WRITTEN EXERCISE:
Type again, exactly, the lines below from the start through the line that includes "COL = SC.collection".

· · · ·

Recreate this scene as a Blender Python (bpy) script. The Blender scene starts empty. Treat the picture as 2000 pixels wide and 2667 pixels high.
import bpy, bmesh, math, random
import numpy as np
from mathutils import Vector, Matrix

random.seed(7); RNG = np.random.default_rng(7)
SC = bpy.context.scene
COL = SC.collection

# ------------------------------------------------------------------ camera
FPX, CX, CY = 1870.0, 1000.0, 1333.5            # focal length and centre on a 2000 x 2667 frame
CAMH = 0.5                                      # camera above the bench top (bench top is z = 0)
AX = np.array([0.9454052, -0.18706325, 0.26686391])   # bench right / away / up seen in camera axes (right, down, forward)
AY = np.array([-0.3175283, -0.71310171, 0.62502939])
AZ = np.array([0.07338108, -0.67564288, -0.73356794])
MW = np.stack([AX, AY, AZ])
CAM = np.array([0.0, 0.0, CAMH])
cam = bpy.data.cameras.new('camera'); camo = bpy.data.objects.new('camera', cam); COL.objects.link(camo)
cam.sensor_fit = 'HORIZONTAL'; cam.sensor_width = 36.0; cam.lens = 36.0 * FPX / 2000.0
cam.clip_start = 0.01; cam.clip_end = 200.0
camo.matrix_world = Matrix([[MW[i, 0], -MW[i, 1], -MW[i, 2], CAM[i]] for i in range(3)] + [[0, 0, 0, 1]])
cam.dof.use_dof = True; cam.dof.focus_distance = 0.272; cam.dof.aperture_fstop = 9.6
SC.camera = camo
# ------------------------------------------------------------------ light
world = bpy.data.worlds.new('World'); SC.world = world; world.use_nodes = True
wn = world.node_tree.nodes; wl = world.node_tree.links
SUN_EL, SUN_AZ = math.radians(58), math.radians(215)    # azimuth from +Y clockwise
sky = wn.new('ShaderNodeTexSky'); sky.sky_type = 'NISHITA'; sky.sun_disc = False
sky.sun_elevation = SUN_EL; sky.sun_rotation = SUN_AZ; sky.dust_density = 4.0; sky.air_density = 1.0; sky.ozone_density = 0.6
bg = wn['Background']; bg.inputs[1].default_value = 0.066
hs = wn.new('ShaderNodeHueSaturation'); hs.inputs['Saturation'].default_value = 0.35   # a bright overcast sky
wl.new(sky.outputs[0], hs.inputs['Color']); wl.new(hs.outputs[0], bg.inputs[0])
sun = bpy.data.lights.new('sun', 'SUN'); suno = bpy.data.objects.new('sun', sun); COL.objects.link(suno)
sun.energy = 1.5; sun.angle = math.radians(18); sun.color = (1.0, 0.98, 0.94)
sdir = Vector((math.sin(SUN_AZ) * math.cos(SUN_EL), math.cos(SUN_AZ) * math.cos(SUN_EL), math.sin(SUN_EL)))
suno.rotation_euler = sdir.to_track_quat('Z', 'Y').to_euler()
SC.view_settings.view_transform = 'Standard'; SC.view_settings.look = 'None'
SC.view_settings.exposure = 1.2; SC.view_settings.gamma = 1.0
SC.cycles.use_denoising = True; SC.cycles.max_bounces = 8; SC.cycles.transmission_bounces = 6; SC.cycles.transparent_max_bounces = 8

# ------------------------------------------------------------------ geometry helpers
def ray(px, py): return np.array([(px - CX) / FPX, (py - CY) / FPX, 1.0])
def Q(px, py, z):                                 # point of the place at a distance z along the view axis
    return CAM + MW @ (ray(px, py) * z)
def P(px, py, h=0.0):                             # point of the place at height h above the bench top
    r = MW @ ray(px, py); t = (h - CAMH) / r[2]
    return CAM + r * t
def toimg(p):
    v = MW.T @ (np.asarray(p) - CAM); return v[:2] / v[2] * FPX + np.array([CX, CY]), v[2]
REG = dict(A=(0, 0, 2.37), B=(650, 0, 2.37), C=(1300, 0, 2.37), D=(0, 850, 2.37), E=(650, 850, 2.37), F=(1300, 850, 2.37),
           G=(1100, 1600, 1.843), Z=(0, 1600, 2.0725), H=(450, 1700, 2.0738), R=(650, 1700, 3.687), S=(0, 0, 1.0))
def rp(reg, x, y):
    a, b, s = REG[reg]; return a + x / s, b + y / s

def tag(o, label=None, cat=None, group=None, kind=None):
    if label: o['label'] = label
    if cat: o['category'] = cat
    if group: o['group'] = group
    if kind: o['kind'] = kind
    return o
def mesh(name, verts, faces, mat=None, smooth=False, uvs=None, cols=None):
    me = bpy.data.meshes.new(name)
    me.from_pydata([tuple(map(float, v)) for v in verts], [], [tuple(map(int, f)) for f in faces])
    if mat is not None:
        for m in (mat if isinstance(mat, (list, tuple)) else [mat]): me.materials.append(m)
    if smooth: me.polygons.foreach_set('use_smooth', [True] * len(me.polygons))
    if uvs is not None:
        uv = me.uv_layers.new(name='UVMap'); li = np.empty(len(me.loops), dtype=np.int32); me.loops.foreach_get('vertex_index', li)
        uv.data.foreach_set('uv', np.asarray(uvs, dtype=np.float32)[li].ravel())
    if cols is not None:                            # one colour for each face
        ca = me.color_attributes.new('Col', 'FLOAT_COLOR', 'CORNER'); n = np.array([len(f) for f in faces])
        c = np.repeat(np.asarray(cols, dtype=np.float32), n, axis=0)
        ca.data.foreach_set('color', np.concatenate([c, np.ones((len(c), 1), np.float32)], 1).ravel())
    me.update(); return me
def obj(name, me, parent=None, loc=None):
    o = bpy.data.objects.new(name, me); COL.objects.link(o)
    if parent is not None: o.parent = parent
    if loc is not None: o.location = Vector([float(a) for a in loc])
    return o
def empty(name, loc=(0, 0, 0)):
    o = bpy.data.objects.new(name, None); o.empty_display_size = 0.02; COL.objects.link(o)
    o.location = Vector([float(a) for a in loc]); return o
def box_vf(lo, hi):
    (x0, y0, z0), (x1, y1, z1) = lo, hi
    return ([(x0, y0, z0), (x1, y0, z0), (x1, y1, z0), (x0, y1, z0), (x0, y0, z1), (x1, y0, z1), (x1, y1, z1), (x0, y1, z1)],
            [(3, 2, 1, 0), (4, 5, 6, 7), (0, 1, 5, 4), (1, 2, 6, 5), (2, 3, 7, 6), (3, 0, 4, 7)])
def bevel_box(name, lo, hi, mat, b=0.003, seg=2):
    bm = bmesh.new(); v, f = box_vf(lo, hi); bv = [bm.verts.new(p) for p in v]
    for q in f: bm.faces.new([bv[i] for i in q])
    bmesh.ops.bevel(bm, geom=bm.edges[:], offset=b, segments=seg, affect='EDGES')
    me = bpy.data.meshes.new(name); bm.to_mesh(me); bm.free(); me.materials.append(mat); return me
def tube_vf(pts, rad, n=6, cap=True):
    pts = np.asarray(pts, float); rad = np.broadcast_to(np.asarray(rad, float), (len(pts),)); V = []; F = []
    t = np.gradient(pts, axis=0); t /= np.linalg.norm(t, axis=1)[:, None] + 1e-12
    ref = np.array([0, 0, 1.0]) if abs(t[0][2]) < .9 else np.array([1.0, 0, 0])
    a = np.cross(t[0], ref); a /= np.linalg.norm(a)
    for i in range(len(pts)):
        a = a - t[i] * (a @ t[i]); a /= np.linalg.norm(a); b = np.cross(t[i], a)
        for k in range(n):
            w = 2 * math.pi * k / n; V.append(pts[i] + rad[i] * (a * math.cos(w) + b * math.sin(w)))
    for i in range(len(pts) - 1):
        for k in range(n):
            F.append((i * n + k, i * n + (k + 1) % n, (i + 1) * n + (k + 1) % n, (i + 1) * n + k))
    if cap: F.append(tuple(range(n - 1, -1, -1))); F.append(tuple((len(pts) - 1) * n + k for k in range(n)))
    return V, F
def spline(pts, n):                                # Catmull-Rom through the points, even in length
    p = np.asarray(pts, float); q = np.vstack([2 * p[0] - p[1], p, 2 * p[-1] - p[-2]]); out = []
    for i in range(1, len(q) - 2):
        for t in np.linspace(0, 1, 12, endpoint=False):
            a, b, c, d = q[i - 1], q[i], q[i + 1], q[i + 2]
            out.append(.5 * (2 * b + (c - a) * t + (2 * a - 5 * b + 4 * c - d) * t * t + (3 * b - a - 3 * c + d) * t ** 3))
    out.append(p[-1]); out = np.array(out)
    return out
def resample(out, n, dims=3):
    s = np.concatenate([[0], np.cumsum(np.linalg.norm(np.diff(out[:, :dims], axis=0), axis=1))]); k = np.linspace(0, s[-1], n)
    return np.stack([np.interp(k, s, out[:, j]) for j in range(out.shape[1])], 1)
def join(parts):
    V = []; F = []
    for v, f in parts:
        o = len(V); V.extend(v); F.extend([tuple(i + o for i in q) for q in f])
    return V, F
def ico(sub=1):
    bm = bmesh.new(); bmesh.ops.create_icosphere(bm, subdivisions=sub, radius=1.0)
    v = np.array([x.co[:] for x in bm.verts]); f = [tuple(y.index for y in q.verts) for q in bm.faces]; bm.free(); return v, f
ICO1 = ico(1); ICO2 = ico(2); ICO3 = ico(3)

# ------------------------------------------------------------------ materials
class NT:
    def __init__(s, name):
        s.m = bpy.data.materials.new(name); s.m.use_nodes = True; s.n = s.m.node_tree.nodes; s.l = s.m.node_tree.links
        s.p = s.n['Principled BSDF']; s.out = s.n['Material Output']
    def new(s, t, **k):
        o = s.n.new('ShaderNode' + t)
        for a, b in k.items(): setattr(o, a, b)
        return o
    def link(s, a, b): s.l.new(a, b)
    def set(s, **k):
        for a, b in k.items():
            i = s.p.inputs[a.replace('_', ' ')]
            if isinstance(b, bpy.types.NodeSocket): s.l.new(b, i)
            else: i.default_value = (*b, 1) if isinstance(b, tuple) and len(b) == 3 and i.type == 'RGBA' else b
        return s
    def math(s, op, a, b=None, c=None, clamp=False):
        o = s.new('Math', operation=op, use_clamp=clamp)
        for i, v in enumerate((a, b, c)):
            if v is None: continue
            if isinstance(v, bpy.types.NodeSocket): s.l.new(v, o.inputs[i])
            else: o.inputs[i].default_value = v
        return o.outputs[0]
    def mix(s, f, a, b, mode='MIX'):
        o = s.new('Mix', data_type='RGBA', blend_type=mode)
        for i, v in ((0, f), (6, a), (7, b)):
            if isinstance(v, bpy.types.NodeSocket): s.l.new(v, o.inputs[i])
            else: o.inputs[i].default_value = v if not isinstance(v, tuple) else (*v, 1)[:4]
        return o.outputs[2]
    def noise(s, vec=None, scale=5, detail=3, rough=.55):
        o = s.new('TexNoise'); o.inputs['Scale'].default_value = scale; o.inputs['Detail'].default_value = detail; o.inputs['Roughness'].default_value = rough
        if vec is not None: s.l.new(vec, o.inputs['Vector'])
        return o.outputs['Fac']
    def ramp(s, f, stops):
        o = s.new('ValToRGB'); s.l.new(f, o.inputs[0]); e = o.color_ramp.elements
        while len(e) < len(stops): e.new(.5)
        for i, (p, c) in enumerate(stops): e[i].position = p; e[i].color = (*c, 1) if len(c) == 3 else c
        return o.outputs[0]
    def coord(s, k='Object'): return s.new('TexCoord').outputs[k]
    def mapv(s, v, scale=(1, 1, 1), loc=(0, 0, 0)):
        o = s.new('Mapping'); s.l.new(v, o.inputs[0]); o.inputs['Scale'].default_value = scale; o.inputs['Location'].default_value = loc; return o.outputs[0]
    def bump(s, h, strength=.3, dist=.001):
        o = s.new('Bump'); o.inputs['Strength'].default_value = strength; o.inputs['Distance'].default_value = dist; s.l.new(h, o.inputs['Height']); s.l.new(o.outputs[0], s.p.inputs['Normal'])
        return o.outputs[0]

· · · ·

TASK ANSWER:
Recreate this scene as a Blender Python (bpy) script. The Blender scene starts empty. Treat the picture as 2000 pixels wide and 2667 pixels high.
import bpy, bmesh, math, random
import numpy as np
from mathutils import Vector, Matrix

random.seed(7); RNG = np.random.default_rng(7)
SC = bpy.context.scene
COL = SC.collection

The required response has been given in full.